◆ **REQUIREMENTS**: The required output consists solely of the lines from the one containing "The Blender Python" down to the one containing "m = MB(); m.lathe(bowl_prof(.048, .06), 32);", both included, each quoted exactly.

A run of records:

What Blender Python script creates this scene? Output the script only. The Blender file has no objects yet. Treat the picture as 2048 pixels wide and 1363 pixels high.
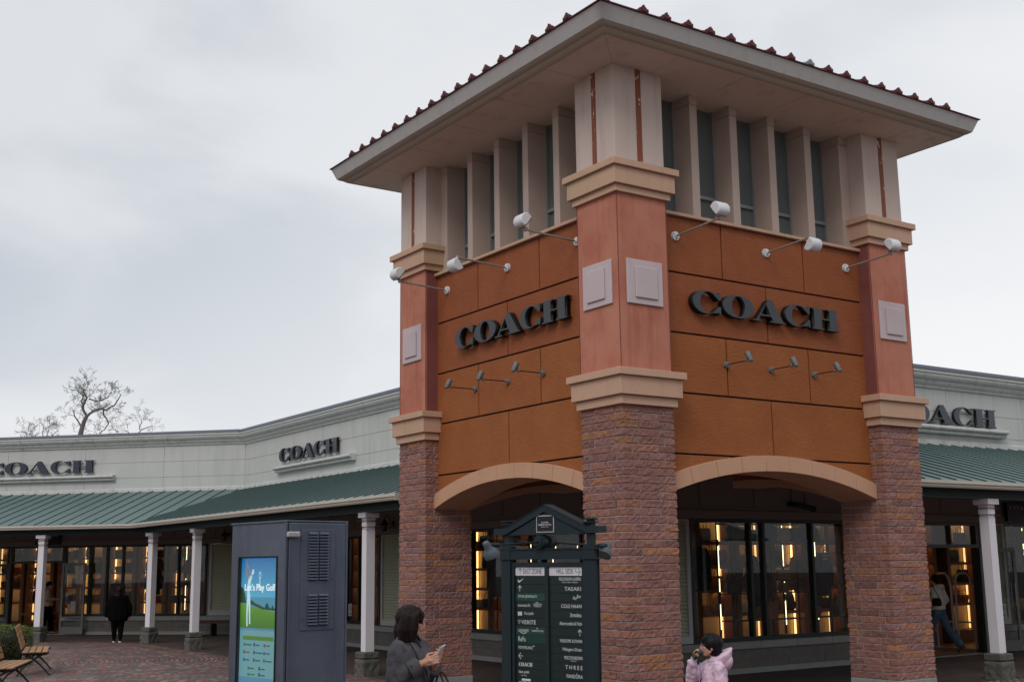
import bpy, bmesh, math, random
from mathutils import Vector, Matrix, noise
S = bpy.context.scene
COL = S.collection
R = math.radians
# ------------------------------------------------------------------ camera
cam_d = bpy.data.cameras.new('camera'); cam = bpy.data.objects.new('camera', cam_d); COL.objects.link(cam)
_r = Vector((0.8284498756647, -0.5599275363943662, -0.012327104221148267))
_u = Vector((-0.09290998393856398, -0.15910510617539764, 0.9828801046279507))
_f = Vector((0.5523029407813063, 0.8131215894171371, 0.18383346384178728))
CAMLOC = Vector((-9.023, -10.965, 1.95))
cam.matrix_world = Matrix(((_r.x, _u.x, -_f.x, CAMLOC.x), (_r.y, _u.y, -_f.y, CAMLOC.y), (_r.z, _u.z, -_f.z, CAMLOC.z), (0, 0, 0, 1)))
cam_d.sensor_width = 36.0; cam_d.lens = 42.1146; cam_d.clip_end = 600; cam_d.clip_start = .1
cam_d.dof.use_dof = True; cam_d.dof.focus_distance = 17.0; cam_d.dof.aperture_fstop = 5.0
S.camera = cam
# ------------------------------------------------------------------ sky + sun
SUN = Vector((-.75, -.55, .80)).normalized()
w = bpy.data.worlds.new('World'); S.world = w; w.use_nodes = True
nt = w.node_tree; nt.nodes.clear(); N = nt.nodes.new; L = nt.links.new
out = N('ShaderNodeOutputWorld'); mixs = N('ShaderNodeMixShader'); bg1 = N('ShaderNodeBackground'); bg2 = N('ShaderNodeBackground')
sky = N('ShaderNodeTexSky'); sky.sky_type = 'NISHITA'; sky.sun_disc = False
sky.sun_elevation = math.asin(SUN.z); sky.sun_rotation = math.atan2(SUN.x, SUN.y); sky.dust_density = 3.0
L(sky.outputs[0], bg1.inputs[0]); bg1.inputs[1].default_value = .10
tc = N('ShaderNodeTexCoord'); mp = N('ShaderNodeMapping'); mp.inputs['Scale'].default_value = (1.3, 1.3, 3.4); mp.inputs['Location'].default_value = (3.1, .7, .35)
L(tc.outputs['Generated'], mp.inputs[0])
nz = N('ShaderNodeTexNoise'); nz.inputs['Scale'].default_value = 1.6; nz.inputs['Detail'].default_value = 7; nz.inputs['Roughness'].default_value = .48; nz.inputs['Distortion'].default_value = .35
L(mp.outputs[0], nz.inputs['Vector'])
rp = N('ShaderNodeValToRGB'); rp.color_ramp.interpolation = 'EASE'
e = rp.color_ramp.elements; e[0].position = .38; e[0].color = (.50, .56, .63, 1); e[1].position = .60; e[1].color = (.79, .81, .84, 1)
L(nz.outputs[0], rp.inputs[0])
sep = N('ShaderNodeSeparateXYZ'); L(tc.outputs['Generated'], sep.inputs[0])
def mathn(op, a, b=None, c=None, tree=None, clamp=False):
    t = tree or nt
    n = t.nodes.new('ShaderNodeMath'); n.operation = op; n.use_clamp = clamp
    for i, v in enumerate((a, b, c)):
        if v is None: continue
        if isinstance(v, (int, float)): n.inputs[i].default_value = v
        else: t.links.new(v, n.inputs[i])
    return n.outputs[0]
dotn = N('ShaderNodeVectorMath'); dotn.operation = 'DOT_PRODUCT'; L(tc.outputs['Generated'], dotn.inputs[0]); dotn.inputs[1].default_value = (.93, .35, -.12)
glow = N('ShaderNodeMapRange'); glow.inputs[1].default_value = .45; glow.inputs[2].default_value = 1.0; glow.inputs[3].default_value = 0; glow.inputs[4].default_value = .8; L(dotn.outputs['Value'], glow.inputs[0])
hz = N('ShaderNodeMapRange'); hz.inputs[1].default_value = .30; hz.inputs[2].default_value = .02; hz.inputs[3].default_value = 0; hz.inputs[4].default_value = .5; L(sep.outputs[2], hz.inputs[0])
addf = mathn('ADD', glow.outputs[0], hz.outputs[0], clamp=True)
mx = N('ShaderNodeMixRGB'); mx.inputs[2].default_value = (1.0, 1.0, 1.01, 1); L(addf, mx.inputs[0]); L(rp.outputs[0], mx.inputs[1])
zen = N('ShaderNodeMapRange'); zen.inputs[1].default_value = .5; zen.inputs[2].default_value = .95; zen.inputs[3].default_value = .88; zen.inputs[4].default_value = 1.5; L(sep.outputs[2], zen.inputs[0])
L(mx.outputs[0], bg2.inputs[0]); L(zen.outputs[0], bg2.inputs[1])
mixs.inputs[0].default_value = .93; L(bg1.outputs[0], mixs.inputs[1]); L(bg2.outputs[0], mixs.inputs[2]); L(mixs.outputs[0], out.inputs[0])
sd = bpy.data.lights.new('sun', 'SUN'); sd.energy = .95; sd.angle = R(25); sd.color = (1, .97, .93)
so = bpy.data.objects.new('sun', sd); COL.objects.link(so); so.rotation_euler = SUN.to_track_quat('Z', 'Y').to_euler(); so.location = (0, 0, 40)
S.view_settings.view_transform = 'Standard'; S.view_settings.look = 'None'; S.view_settings.exposure = .14; S.view_settings.gamma = 1
S.render.engine = 'CYCLES'
try:
    S.cycles.use_denoising = True; S.cycles.transparent_max_bounces = 24; S.cycles.max_bounces = 7; S.cycles.sample_clamp_indirect = 4
except Exception: pass
# ------------------------------------------------------------------ helpers
CA, SA, CX0, CY0 = 0.8272, 0.5619, 1.3026, 14.1401
def W(X, Y):   # metres right of / ahead of the camera post -> plan position
    dx, dy = X - CX0, Y - CY0
    return (dx * CA + dy * SA, -dx * SA + dy * CA)
def tag(o, label=None, cat=None, group=None, kind=None):
    if label: o['label'] = label
    if cat: o['category'] = cat
    if group: o['group'] = group
    if kind: o['kind'] = kind
    return o
def empty(name, loc=(0, 0, 0), rz=0, label=None, cat=None, group=None):
    o = bpy.data.objects.new(name, None); COL.objects.link(o); o.location = loc; o.rotation_euler = (0, 0, rz); o.empty_display_size = .1
    return tag(o, label, cat, group)
def attach(o, parent):
    if parent is not None:
        o.parent = parent
        if parent.parent is None and parent.type == 'EMPTY':
            M = Matrix.Translation(parent.location) @ parent.rotation_euler.to_matrix().to_4x4()
            o.matrix_parent_inverse = M.inverted()
    return o
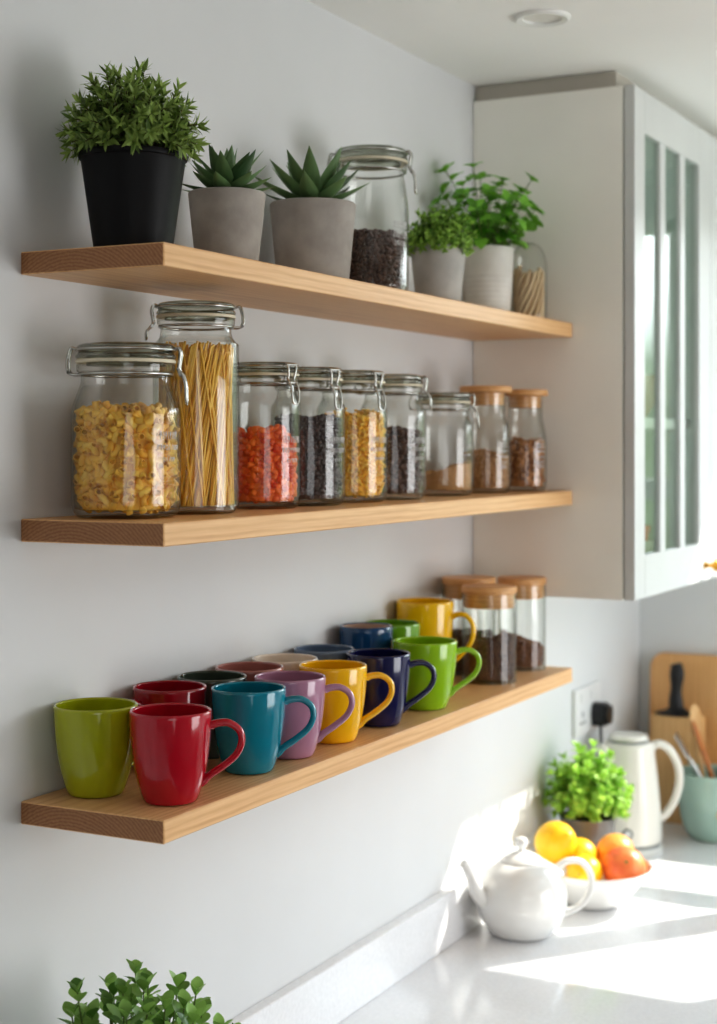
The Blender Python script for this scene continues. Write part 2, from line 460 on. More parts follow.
# crockery inside the cabinet
m = MB(); m.lathe([(0, 0), (.05, 0), (.09, .014), (.092, .016), (.088, .0155), (.05, .003), (0, .003)], 40)
pl0 = m.build('plate', M_white)
for k in range(5):
    p = pl0 if k == 0 else pl0.copy()
    if k: col.objects.link(p)
    p.location = (.14, 2.80, 1.8585 + k * .0062)
    tag(p, 'white dinner plate in the stack on the inside shelf of the glazed cabinet', 'plate', 'plates stacked in the glazed cabinet')
p = pl0.copy(); col.objects.link(p); p.location = (.055, 2.775, 1.9885); p.rotation_euler = (0, R(80), 0)
p.location = (.046, 2.93, 1.9512)
tag(p, 'white plate standing upright against the back of the glazed cabinet', 'plate')
def bowl_prof(r, h, t=.004):
    return smooth_prof([(0, 0), (r * .45, 0), (r * .5, .006), (r * .82, h * .45), (r, h)], 4) + smooth_prof([(r - t, h), (r * .8 - t, h * .45), (r * .45, .012), (0, .010)], 4)
for (x, y, z, r, h, c, lab) in ((.2, 3.0, 1.8585, .06, .085, srgb(214, 184, 160), 'beige bowl on the inside shelf of the glazed cabinet'),
                           (.19, 2.80, CZ0 + .0185, .06, .075, srgb(196, 92, 72), 'terracotta bowl on the floor of the glazed cabinet'),
                           (.2, 2.965, CZ0 + .0185, .055, .07, srgb(226, 220, 214), 'white bowl on the floor of the glazed cabinet')):
    m = MB(); m.lathe(bowl_prof(r, h), 32); o = m.build('bowl', ceramic('bowl_glaze', c), None, 40, (x, y, z)); tag(o, lab, 'bowl')
m = MB(); m.lathe(bowl_prof(.048, .06), 32); o = m.build('bowl', ceramic('red_bowl_glaze', srgb(206, 74, 52)), None, 40, (.2, 2.965, CZ0 + .0185 + .0385)); tag(o, 'small red bowl nested in the white bowl inside the glazed cabinet', 'bowl')

# ceiling light
t = thing('recessed_downlight', 'round recessed white downlight in the ceiling', 'ceiling light', (.281, 2.287, ZC))
m = MB(); m.lathe([(.030, -.0005), (.031, -.004), (.040, -.006), (.044, -.003), (.0445, -.0002)], 48); m.build('trim_ring', M_cab, t)
m = MB(); m.lathe([(0, -.001), (.031, -.001)], 40); m.build('lens', plain('lens_white', srgb(226, 224, 218), .25), t)

# ------------------------------------------------------------------ mugs
def mug(x, y, z, color, label, h=.1035, r=.0465, ang=27, straight=False, handle=True, inner=None, rb=None, hsz=1.0):
    t = thing('mug', label, 'mug', (x, y, z), R(ang), 'coloured mugs on the bottom shelf')
    m = MB(); rb = rb or (r * .64 if not straight else r * .93); w = .0034
    if straight: outer = [(0, .001), (rb - .003, .0), (rb, .004), (r * .985, h * .3), (r, h * .6), (r, h - .002)]
    else: outer = [(0, .002), (rb - .004, .0), (rb, .0015), (rb + .0025, .006), (r * .765, h * .16), (r * .865, h * .34), (r * .94, h * .56), (r * .985, h * .78), (r, h - .002)]
    o = outer[:3] + smooth_prof(outer[2:], 5)[1:]
    prof = o + [(r - .0008, h - .0005), (r - w / 2, h), (r - w + .0006, h - .0005), (r - w, h - .002)]
    m.lathe(prof, 64)
    inn = smooth_prof([(r - w, h - .002), (r * .985 - w, h * .78), (r * .94 - w, h * .56), (r * .865 - w, h * .34), (r * .765 - w, h * .18), (rb - w * 1.2, .009), (0, .007)], 5)
    m.lathe(inn, 64, 1 if inner else 0)
    mt = ceramic('mug_glaze', color)
    m.build('body', [mt, ceramic('mug_inside', inner)] if inner else mt, t, 60)
    if handle:
        m = MB(); k = hsz
        P = [(r * .95, 0, h * .80), (r - .001, 0, h * .822), (r + .008 * k, 0, h * .85), (r + .020 * k, 0, h * .845), (r + .031 * k, 0, h * .765), (r + .0335 * k, 0, h * .64), (r + .027 * k, 0, h * .50),
             (r + .012 * k, 0, h * .375), (r * .93, 0, h * .275), (r * .80, 0, h * .215), (r * .68, 0, h * .185)]
        Q = smooth_path(P, 6); n = len(Q)
        m.tube(Q, [.0052 + .0016 * abs(2 * i / (n - 1) - 1) ** 2 for i in range(n)], 14, flat=(.78, 1.18), ref=(0, 0, 1))
        m.build('handle', mt, t, 80)
    return t
mug(.0515, 1.4525, S3, srgb(166, 172, 24), 'olive lime mug at the end of the shelf behind the bright red mug', r=.0485, ang=70)
mug(0.05, 1.604, S3, srgb(150, 14, 34), 'dark red mug standing against the wall behind the bright red mug', ang=250, r=.046)
mug(0.05, 1.7, S3, srgb(66, 76, 66), 'dark grey green mug in the back row behind the teal mug', ang=90, r=.0455, handle=False)
mug(0.0495, 1.7935, S3, srgb(172, 114, 106), 'dusty terracotta mug in the back row behind the lilac mug', ang=90, r=.0465, handle=False)
mug(0.0495, 1.888, S3, srgb(234, 220, 204), 'cream mug in the back row behind the yellow mug', ang=90, r=.0465, handle=False)
mug(0.0485, 2.004, S3, srgb(104, 122, 146), 'grey blue mug in the back row behind the navy mug', ang=90, r=.0455, handle=False)
mug(0.0465, 2.142, S3, srgb(22, 70, 112), 'straight sided dark blue mug with pale inside against the wall', h=.1225, r=.0415, ang=100, straight=True, inner=srgb(205, 178, 160), handle=False)
mug(0.048, 2.2295, S3, srgb(112, 160, 40), 'green mug half hidden between the dark blue and tall yellow mugs', h=.118, r=.045, ang=110, handle=False)
mug(0.0505, 2.3482, S3, srgb(240, 190, 14), 'tall yellow mug rising behind the bright lime mug', h=.1425, r=.0482, ang=8, hsz=1.05)
mug(0.1495, 1.461, S3, srgb(178, 16, 40), 'bright red mug at the front corner of the bottom shelf', ang=30)
mug(0.142, 1.6405, S3, srgb(12, 128, 150), 'teal mug in the front row beside the bright red mug', ang=30)
mug(0.141, 1.7443, S3, srgb(176, 128, 152), 'lilac mug in the front row between teal and yellow mugs', ang=30)
mug(0.141, 1.8608, S3, srgb(244, 188, 10), 'yellow mug in the front row between lilac and navy mugs', ang=30)
mug(0.141, 1.9975, S3, srgb(24, 26, 76), 'navy blue mug in the front row beside the yellow mug', ang=30)
mug(0.141, 2.155, S3, srgb(150, 194, 30), 'bright lime green mug, last of the front row before the jars', ang=30, r=.0495)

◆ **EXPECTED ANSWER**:
The Blender Python script for this scene continues. Write part 2, from line 460 on. More parts follow.
# crockery inside the cabinet
m = MB(); m.lathe([(0, 0), (.05, 0), (.09, .014), (.092, .016), (.088, .0155), (.05, .003), (0, .003)], 40)
pl0 = m.build('plate', M_white)
for k in range(5):
    p = pl0 if k == 0 else pl0.copy()
    if k: col.objects.link(p)
    p.location = (.14, 2.80, 1.8585 + k * .0062)
    tag(p, 'white dinner plate in the stack on the inside shelf of the glazed cabinet', 'plate', 'plates stacked in the glazed cabinet')
p = pl0.copy(); col.objects.link(p); p.location = (.055, 2.775, 1.9885); p.rotation_euler = (0, R(80), 0)
p.location = (.046, 2.93, 1.9512)
tag(p, 'white plate standing upright against the back of the glazed cabinet', 'plate')
def bowl_prof(r, h, t=.004):
    return smooth_prof([(0, 0), (r * .45, 0), (r * .5, .006), (r * .82, h * .45), (r, h)], 4) + smooth_prof([(r - t, h), (r * .8 - t, h * .45), (r * .45, .012), (0, .010)], 4)
for (x, y, z, r, h, c, lab) in ((.2, 3.0, 1.8585, .06, .085, srgb(214, 184, 160), 'beige bowl on the inside shelf of the glazed cabinet'),
                           (.19, 2.80, CZ0 + .0185, .06, .075, srgb(196, 92, 72), 'terracotta bowl on the floor of the glazed cabinet'),
                           (.2, 2.965, CZ0 + .0185, .055, .07, srgb(226, 220, 214), 'white bowl on the floor of the glazed cabinet')):
    m = MB(); m.lathe(bowl_prof(r, h), 32); o = m.build('bowl', ceramic('bowl_glaze', c), None, 40, (x, y, z)); tag(o, lab, 'bowl')
m = MB(); m.lathe(bowl_prof(.048, .06), 32); o = m.build('bowl', ceramic('red_bowl_glaze', srgb(206, 74, 52)), None, 40, (.2, 2.965, CZ0 + .0185 + .0385)); tag(o, 'small red bowl nested in the white bowl inside the glazed cabinet', 'bowl')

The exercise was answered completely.